On pourrait la considérer comme une prêtresse venant déposer les sacrifices humains sur l’autel de la gloire ; ou encore, voir en elle l’image de la France menant avec noblesse ses fils à l’action, leur commandant au besoin de mourir. Chaque actrice a sa propre « lecture » du rôle qu’elle joue.
–Thomas Cardoza, Intrepid Women (2010, 153).
Tout au long du XIXe siècle, les femmes participaient à la collectivité dans l’Armée française en tant que vivandières, que l’on appelle aussi cantinières. En plus de servir la nourriture et les breuvages aux soldats, elles assumaient souvent le rôle d’infirmière et il arrivait qu’elles participent directement à l’action militaire, malmenant ainsi l’image de la féminité que l’on se faisait à l’époque. Les vivandières faisaient partie intégrante de l’iconographie de la vie militaire. Elles apparaissaient sur nombre d’images populaires et dans diverses créations scéniques : à l’opéra, comme dans La fille du régiment de Donizetti, au théâtre et dans les ballets. Comme l’écrit Lynn : « les jolies images devinrent quelque chose de presque inévitable dans les reproductions artistiques de la vie d’un camp militaire » (2012, 117).
Les vivandières accompagnaient un régiment et étaient souvent mariées à l’un des soldats.
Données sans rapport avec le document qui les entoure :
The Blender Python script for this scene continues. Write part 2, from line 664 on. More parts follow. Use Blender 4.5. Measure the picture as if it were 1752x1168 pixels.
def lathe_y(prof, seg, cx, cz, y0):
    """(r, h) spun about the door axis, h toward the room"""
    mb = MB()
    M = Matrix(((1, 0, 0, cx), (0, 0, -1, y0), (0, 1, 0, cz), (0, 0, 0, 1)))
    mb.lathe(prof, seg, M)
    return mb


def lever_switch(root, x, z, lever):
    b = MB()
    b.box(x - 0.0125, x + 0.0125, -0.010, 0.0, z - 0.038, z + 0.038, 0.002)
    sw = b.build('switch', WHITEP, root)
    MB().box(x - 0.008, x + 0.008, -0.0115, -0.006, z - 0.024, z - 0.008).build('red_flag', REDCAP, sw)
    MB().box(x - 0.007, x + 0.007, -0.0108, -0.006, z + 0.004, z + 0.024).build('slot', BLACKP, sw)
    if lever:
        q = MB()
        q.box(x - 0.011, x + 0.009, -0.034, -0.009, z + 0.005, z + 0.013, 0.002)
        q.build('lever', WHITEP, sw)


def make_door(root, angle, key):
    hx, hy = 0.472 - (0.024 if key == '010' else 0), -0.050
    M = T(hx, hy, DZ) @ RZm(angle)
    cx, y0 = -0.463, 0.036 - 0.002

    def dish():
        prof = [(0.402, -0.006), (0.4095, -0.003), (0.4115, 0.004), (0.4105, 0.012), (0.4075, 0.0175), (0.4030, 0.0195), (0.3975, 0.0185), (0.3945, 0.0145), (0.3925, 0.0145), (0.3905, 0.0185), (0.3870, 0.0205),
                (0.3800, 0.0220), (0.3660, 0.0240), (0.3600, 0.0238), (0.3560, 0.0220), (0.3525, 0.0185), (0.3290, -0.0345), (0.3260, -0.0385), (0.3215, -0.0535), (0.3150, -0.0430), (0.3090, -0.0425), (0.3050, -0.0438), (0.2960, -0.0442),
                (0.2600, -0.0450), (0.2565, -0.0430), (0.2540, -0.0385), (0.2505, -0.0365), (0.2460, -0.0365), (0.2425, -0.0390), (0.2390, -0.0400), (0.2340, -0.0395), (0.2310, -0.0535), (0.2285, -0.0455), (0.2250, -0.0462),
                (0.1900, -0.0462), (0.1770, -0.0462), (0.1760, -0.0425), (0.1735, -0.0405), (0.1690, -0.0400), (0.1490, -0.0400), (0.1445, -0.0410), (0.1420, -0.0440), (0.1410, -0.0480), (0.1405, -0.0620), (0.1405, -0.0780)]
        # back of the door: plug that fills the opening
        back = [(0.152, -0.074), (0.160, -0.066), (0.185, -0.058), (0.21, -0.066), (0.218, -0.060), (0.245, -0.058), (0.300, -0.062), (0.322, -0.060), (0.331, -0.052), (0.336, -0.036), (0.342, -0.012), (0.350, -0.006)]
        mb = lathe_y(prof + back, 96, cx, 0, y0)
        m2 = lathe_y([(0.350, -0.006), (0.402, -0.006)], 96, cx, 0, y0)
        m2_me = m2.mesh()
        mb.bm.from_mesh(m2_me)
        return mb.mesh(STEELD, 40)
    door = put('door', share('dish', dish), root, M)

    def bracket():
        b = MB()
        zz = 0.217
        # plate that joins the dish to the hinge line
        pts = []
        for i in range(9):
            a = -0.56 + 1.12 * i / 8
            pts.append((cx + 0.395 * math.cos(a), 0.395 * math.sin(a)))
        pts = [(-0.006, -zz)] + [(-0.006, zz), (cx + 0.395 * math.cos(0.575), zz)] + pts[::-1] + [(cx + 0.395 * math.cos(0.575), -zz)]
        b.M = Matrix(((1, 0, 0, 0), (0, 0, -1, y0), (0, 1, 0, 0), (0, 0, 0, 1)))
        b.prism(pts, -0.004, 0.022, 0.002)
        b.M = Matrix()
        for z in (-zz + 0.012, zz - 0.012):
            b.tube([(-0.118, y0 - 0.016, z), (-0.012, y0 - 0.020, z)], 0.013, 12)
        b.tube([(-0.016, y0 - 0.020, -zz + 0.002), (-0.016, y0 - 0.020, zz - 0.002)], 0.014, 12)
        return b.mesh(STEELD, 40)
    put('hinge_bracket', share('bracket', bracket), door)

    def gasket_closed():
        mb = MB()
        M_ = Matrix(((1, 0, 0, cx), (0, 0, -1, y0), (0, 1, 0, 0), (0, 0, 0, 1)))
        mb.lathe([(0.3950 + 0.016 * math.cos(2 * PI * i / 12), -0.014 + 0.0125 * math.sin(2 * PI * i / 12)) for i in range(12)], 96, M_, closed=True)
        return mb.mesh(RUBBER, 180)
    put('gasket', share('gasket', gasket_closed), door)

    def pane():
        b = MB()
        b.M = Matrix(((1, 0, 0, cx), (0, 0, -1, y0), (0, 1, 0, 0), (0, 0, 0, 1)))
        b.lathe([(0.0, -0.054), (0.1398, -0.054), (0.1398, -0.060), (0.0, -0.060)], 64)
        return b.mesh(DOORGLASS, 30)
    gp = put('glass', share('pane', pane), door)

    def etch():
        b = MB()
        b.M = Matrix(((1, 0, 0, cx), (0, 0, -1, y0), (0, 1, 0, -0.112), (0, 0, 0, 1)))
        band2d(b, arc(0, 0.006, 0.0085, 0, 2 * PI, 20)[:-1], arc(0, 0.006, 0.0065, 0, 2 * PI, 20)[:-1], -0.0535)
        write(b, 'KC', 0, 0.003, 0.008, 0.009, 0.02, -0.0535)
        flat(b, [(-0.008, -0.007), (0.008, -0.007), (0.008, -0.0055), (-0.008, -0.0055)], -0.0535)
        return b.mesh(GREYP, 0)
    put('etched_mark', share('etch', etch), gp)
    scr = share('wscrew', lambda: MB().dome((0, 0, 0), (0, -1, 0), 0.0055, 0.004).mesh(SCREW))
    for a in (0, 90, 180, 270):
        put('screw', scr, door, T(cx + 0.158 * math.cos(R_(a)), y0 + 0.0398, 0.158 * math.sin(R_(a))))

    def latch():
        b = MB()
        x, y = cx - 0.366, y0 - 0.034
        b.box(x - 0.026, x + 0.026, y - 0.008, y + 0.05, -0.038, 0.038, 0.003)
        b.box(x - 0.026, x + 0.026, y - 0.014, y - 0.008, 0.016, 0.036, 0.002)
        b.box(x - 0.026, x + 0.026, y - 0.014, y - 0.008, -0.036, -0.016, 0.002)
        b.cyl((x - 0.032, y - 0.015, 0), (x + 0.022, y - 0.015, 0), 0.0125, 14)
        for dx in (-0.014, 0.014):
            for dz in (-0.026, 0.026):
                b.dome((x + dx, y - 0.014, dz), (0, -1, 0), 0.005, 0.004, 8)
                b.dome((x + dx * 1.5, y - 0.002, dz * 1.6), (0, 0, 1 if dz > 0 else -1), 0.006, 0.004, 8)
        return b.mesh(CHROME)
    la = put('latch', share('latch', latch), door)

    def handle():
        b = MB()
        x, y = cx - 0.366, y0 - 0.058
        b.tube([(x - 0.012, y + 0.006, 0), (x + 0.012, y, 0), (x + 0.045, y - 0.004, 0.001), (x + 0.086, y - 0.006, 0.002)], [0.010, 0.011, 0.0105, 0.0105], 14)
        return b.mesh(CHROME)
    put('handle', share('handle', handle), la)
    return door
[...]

On les a parfois associées à la prostitution, mais selon Cardoza (2010), il existe peu d’indices permettant d’affirmer que les vivandières s’y adonnaient de manière significative au sein de l’armée. Néanmoins, à cause de leurs uniformes ajustés qui mettaient en valeur leurs jambes et leur poitrine, ce qui attirait les regards masculins, l’image des vivandières avait souvent une connotation sexuelle. C’était particulièrement le cas sur scène, mais aussi sur les illustrations de couverture de musique en feuilles. La femme travestie en soldat était également un motif populaire. Elle était sexuellement attirante, mais en exhibant ce que le théoricien J. Halberstam appelle une « masculinité féminine » (1998), elle était aussi perçue comme une menace dans un monde où le rôle de la femme était en train de changer. Vers la fin du siècle, les vivandières disparurent graduellement de l’armée et en 1906, ce métier n’existait plus. Toutefois, l’image de la femme en uniforme perdurait dans l’imaginaire collectif.
Dans le répertoire des cafés-concerts et des salons, la vivandière tenait une place importante comme image de fierté nationale. Dans son ouvrage sur la sémiotique musicale, Raymond Monelle (2006) identifie les marches et les sonneries de trompette comme les deux principaux signifiants du fait militaire. La plupart des chansons mettant en vedette des vivandières sont des marches énergiques où l’on a recours, tant dans les parties vocales qu’à l’accompagnement, à des ingrédients évocateurs de la chose militaire : fanfares, rythmes en croches pointées et sauts imitant les sonneries de trompette.